Called the Center for Research Advancing Identities and Student Experiences, or RAISE, its creation was led by assistant professor Dr. Pietro Sasso, who also will serve as the center’s director. Sasso’s hope is that the center, housed in the Department of Human Services and Educational Leadership, becomes the hub of research and outreach centered on facilitating research to amplify voice, affirm identity, and advance belonging about college student development and their experiences to better understand their formative lived experiences and multiple identities.
As the center ramps up, research will focus on the latest generation of students to enter collegiate ranks, Generation Z, who were born between 1996 and 2014.
“They are on our campus and are completely native to computers and technology,” Sasso said. “They are different from former students, and we don’t know much about them.”
As Gen Z cycles out of college and is replaced by a subsequent generation of students, Generation Alpha, the center will adjust and evolve, Sasso said. But the goals of the center will remain.
“This center will aim to profile the spectrum of diversity comprising the contemporary college student through research and critical praxis,” Sasso writes in the proposal. “Programming will discuss and highlight student populations, trends and issues in regard to how they are supported by our institutions.”
In terms of output and production, Sasso wants the center to host a speaker series, produce a new research journal, author research papers, facilitate a network of scholars, and host a textbook series.
The new center will be housed in the Human Services Building in an office staffed with a graduate assistant. The center will begin by collaborating on research with the Pennsylvania State University’s Timothy J. Piazza Center for Fraternity and Sorority Research and Reform as well as produce a new forthcoming co-edited text on multiracial college students. These sponsored research projects will be used to support a graduate research assistant and to attend scholarly conferences. For the long term, Sasso said there are good opportunities to receive grant funding from private foundations, small federal grants, and perhaps a named donor.

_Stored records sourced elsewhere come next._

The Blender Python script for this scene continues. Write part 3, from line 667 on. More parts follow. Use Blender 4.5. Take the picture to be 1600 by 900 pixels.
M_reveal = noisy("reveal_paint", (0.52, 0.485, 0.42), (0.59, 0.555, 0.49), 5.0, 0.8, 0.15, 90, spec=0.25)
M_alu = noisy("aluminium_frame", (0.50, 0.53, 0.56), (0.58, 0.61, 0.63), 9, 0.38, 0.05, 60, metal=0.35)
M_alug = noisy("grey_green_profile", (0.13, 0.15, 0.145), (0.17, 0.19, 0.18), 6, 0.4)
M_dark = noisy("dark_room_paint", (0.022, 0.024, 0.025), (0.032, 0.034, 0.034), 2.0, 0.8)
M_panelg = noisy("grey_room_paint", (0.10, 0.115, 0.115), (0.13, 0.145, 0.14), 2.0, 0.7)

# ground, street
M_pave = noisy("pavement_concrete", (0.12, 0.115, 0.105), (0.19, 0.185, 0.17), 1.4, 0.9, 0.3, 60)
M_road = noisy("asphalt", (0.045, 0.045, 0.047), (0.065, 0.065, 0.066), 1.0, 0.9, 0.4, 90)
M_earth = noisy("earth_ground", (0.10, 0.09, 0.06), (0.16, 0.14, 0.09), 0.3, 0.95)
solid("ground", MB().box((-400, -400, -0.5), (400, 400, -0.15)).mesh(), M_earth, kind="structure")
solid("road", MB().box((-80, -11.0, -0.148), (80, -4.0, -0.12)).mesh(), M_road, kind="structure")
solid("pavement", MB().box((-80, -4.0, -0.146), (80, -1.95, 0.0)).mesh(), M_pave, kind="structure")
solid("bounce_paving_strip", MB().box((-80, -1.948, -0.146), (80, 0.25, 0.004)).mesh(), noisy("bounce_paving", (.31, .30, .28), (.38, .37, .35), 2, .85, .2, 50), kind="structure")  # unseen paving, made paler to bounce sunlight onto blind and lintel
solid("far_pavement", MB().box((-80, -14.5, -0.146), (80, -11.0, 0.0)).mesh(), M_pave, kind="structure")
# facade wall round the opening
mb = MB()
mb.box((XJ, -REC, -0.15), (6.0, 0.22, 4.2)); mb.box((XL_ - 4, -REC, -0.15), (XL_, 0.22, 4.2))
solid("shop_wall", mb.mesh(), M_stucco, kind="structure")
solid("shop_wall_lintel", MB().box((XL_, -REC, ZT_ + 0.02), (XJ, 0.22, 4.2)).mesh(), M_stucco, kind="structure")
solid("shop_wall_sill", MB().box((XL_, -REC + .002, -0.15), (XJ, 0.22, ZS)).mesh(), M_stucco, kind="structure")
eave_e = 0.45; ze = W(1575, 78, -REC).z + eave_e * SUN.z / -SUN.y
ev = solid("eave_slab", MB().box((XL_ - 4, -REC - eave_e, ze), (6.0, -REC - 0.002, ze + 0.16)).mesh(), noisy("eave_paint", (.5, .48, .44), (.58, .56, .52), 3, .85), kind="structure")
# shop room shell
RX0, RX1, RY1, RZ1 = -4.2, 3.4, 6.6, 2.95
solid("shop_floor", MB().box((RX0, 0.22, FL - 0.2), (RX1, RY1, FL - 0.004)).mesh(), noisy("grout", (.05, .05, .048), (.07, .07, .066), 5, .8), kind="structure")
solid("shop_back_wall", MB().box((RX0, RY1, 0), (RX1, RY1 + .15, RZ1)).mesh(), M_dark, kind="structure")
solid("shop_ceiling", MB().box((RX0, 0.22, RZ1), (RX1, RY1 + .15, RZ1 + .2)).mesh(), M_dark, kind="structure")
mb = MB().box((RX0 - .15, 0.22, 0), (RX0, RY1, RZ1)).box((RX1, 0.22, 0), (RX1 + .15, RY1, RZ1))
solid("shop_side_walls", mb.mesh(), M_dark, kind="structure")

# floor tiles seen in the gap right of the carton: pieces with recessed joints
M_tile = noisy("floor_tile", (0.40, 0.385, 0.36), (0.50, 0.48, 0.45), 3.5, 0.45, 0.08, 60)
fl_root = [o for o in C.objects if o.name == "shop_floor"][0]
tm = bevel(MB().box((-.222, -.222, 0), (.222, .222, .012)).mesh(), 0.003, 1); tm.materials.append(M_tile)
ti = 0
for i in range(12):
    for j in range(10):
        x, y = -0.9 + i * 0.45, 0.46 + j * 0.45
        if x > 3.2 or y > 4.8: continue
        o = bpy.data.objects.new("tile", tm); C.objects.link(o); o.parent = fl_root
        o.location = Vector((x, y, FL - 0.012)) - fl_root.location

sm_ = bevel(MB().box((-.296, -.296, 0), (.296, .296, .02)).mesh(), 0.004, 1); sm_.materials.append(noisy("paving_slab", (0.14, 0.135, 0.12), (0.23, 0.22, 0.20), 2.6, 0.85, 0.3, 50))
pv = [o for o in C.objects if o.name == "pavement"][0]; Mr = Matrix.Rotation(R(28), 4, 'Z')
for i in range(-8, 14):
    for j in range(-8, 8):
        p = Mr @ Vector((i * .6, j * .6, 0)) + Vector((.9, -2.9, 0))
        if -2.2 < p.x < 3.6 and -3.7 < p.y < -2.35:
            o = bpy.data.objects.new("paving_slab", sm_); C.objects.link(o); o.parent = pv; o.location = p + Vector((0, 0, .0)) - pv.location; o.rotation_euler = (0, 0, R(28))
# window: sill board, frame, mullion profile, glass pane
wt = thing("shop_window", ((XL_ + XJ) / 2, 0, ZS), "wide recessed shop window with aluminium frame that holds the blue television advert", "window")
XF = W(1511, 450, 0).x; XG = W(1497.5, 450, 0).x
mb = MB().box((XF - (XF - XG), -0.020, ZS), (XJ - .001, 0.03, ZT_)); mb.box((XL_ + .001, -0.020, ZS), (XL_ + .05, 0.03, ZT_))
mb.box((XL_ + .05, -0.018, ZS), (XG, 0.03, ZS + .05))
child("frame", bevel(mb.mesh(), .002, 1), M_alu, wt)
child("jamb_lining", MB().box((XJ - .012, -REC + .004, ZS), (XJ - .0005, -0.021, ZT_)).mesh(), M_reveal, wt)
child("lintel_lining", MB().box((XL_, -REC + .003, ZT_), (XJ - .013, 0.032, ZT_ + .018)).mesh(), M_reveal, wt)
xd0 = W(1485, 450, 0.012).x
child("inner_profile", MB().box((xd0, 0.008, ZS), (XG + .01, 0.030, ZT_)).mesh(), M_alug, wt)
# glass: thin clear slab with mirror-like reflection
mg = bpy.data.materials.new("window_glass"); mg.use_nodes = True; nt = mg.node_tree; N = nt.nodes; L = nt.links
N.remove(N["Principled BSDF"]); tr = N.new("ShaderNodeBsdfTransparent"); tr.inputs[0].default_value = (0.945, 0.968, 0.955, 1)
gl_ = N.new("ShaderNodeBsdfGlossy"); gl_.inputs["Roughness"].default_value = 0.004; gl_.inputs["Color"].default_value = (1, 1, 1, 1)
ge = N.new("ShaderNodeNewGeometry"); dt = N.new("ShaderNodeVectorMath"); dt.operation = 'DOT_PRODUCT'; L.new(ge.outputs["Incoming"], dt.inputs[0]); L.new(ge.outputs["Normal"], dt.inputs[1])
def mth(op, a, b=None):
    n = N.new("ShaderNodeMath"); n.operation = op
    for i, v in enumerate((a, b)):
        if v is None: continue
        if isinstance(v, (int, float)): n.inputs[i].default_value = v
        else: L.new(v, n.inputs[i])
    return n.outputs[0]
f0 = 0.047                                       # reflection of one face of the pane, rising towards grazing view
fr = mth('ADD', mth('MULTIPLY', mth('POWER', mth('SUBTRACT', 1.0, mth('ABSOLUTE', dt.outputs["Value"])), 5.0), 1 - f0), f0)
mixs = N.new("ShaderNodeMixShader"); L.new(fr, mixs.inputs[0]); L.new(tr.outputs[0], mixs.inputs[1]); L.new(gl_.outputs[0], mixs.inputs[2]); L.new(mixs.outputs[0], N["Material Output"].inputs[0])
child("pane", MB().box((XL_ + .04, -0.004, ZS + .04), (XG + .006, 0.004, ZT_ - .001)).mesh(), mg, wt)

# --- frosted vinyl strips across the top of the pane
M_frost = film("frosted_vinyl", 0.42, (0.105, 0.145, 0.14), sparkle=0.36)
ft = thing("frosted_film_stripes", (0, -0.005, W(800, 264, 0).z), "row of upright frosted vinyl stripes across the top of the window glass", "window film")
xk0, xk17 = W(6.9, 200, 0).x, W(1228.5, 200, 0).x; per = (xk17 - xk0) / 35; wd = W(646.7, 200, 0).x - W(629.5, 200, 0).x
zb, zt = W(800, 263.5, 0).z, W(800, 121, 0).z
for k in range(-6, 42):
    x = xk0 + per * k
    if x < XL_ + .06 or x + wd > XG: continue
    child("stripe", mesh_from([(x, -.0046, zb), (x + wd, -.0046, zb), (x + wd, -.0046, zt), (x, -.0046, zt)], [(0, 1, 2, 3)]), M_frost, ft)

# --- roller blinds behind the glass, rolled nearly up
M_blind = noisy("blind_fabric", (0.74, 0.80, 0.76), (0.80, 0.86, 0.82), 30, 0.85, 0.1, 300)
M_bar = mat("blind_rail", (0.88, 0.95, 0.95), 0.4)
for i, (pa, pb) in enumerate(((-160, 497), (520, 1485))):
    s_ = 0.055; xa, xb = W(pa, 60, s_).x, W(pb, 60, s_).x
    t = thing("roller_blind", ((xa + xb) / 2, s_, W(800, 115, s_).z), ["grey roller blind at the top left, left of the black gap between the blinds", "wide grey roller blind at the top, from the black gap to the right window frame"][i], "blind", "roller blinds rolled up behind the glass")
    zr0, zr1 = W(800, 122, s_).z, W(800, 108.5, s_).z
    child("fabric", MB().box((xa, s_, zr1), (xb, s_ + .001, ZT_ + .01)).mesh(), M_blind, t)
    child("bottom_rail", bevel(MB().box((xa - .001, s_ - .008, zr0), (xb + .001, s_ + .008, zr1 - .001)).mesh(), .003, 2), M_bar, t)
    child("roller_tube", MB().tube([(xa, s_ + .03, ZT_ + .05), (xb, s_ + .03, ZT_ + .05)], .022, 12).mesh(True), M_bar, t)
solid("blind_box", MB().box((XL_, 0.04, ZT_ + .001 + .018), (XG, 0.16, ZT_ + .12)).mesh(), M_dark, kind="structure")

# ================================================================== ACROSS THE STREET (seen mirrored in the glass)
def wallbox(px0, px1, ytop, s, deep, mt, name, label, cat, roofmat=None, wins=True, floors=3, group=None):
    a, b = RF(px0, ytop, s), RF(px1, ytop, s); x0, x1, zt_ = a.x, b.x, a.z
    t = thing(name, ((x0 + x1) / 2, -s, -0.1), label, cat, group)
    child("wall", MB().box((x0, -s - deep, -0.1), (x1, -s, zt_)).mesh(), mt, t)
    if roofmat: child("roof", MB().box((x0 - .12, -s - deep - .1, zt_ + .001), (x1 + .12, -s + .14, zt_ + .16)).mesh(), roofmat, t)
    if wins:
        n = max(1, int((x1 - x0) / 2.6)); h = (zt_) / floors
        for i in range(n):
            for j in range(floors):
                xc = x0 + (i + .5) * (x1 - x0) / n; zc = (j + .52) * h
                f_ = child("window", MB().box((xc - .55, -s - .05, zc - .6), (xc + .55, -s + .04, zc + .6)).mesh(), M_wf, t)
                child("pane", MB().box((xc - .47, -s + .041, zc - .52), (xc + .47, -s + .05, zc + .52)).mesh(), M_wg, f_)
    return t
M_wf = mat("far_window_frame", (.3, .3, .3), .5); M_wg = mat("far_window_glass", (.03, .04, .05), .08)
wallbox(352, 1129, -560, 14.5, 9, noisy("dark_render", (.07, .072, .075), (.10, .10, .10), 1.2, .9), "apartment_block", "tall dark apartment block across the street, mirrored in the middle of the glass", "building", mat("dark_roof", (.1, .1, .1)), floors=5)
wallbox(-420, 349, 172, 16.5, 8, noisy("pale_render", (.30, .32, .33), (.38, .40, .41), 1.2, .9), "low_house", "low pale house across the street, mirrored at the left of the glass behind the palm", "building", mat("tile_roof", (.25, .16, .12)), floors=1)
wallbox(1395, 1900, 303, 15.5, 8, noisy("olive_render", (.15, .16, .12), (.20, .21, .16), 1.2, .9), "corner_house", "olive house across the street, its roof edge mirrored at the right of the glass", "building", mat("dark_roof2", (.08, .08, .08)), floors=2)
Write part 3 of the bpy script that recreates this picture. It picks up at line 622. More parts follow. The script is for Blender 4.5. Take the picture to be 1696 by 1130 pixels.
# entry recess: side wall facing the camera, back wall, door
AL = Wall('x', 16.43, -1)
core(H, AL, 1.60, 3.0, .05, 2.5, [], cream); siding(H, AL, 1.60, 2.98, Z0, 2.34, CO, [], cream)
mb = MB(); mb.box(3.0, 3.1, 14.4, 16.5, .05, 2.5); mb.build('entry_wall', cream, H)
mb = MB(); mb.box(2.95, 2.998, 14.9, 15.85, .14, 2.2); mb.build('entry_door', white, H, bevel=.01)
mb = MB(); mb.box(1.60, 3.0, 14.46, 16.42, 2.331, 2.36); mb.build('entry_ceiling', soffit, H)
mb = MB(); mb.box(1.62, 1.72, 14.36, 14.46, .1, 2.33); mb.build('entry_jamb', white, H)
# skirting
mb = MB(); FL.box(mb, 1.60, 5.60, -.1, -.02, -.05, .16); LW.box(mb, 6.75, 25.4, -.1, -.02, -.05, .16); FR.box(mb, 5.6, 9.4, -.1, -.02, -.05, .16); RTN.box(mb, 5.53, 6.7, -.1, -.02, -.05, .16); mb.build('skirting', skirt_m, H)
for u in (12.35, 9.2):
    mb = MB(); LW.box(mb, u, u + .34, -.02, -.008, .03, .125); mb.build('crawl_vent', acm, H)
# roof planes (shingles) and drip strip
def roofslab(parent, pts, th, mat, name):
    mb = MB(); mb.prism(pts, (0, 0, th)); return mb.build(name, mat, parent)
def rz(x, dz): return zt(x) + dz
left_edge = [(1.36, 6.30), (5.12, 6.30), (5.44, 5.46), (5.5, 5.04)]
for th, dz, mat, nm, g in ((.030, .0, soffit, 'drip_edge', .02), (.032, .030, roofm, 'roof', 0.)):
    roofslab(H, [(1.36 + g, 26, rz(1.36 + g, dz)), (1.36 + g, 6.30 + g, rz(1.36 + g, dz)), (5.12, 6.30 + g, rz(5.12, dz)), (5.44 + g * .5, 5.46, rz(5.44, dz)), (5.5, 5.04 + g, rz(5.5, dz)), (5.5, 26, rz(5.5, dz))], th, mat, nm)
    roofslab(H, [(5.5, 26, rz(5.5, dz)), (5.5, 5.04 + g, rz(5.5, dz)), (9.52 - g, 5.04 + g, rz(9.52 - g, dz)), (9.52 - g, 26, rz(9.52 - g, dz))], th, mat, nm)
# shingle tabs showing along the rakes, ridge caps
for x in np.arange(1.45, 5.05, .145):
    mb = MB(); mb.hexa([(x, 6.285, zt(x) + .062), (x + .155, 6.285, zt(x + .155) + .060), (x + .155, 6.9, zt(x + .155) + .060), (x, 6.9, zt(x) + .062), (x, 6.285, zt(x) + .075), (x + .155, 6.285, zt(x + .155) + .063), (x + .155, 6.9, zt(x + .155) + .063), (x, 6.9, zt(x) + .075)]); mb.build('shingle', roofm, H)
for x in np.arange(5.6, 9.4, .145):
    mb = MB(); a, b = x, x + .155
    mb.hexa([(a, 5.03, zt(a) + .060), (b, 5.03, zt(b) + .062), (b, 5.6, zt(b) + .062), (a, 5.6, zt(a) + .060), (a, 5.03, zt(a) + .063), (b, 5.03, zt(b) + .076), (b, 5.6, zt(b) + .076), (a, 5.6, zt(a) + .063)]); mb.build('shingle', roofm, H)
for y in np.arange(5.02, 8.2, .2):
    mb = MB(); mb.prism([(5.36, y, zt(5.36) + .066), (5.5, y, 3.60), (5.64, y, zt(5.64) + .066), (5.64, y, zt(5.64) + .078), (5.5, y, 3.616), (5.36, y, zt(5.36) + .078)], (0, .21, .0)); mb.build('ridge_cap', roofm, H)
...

While year one is dedicated to the basics — establishing the center and its advisory board, reaching out to potential partner universities, looking for funding and connecting with departments on the SFA campus — year two will be dedicated to building the center’s capacity. In year three, Sasso looks to begin publishing the center’s academic journal.
“The proposed research agenda and projects would position SFA as a unique and distinctive place to examine how the college experience is formative to student identity development,” Sasso said. “No current public or private higher education institution in Texas has such a center.”